▶ [Written problem]: Restate, exactly and only, the lines from the first through the line containing "random.seed(7)".
>> START Dataset content
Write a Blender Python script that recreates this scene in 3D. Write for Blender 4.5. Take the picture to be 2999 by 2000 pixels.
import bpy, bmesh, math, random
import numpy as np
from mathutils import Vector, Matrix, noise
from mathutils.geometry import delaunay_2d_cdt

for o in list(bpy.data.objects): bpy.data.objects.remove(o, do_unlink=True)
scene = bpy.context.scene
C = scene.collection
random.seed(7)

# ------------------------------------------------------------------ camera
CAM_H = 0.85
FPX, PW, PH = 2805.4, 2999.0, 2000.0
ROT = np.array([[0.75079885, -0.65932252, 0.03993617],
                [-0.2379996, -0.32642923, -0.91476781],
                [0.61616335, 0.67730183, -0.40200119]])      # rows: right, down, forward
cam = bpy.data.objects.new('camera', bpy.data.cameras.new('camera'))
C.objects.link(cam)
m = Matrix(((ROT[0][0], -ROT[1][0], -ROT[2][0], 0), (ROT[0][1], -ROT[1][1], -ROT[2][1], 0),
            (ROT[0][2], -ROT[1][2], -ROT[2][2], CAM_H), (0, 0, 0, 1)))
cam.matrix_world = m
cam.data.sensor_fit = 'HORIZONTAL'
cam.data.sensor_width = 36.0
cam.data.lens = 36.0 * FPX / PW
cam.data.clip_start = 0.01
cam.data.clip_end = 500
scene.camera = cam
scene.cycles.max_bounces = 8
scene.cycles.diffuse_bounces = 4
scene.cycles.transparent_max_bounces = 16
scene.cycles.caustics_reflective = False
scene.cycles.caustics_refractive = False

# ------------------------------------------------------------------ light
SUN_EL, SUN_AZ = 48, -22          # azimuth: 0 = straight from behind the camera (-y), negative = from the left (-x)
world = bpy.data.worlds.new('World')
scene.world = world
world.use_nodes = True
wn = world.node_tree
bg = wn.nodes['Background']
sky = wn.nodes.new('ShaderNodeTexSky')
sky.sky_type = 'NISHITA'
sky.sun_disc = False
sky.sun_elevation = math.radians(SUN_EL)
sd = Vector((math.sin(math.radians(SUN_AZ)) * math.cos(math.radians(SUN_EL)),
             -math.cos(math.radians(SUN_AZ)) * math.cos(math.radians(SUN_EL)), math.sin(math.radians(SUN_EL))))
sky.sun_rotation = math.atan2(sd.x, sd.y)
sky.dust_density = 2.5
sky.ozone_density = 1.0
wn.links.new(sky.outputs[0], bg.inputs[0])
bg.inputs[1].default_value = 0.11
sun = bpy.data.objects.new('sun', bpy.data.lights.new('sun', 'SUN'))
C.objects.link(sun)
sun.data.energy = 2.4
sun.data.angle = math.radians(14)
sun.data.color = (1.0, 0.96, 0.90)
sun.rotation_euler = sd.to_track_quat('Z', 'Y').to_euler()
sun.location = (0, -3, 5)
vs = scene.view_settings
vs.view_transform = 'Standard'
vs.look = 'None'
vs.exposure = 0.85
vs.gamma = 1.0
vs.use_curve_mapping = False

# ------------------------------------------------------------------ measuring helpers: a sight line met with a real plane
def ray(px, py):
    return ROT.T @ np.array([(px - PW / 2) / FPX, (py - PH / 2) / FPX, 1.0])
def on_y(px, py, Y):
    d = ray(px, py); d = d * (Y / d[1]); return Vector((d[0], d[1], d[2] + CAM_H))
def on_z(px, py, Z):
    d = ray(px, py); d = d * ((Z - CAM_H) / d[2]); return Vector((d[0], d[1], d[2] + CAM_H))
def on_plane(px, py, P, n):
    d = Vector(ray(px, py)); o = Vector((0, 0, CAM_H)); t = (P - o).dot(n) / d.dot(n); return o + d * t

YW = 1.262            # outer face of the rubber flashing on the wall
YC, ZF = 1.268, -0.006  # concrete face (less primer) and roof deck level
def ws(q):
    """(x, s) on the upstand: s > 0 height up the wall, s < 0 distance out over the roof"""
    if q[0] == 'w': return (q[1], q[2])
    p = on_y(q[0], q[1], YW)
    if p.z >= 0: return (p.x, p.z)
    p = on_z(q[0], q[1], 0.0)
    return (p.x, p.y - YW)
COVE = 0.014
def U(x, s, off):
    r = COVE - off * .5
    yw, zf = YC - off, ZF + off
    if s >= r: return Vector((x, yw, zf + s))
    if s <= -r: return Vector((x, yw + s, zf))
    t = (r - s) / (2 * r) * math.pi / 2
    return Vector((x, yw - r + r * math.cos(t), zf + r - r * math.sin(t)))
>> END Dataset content
▶ [Solved exercise]:
Write a Blender Python script that recreates this scene in 3D. Write for Blender 4.5. Take the picture to be 2999 by 2000 pixels.
import bpy, bmesh, math, random
import numpy as np
from mathutils import Vector, Matrix, noise
from mathutils.geometry import delaunay_2d_cdt

for o in list(bpy.data.objects): bpy.data.objects.remove(o, do_unlink=True)
scene = bpy.context.scene
C = scene.collection
random.seed(7)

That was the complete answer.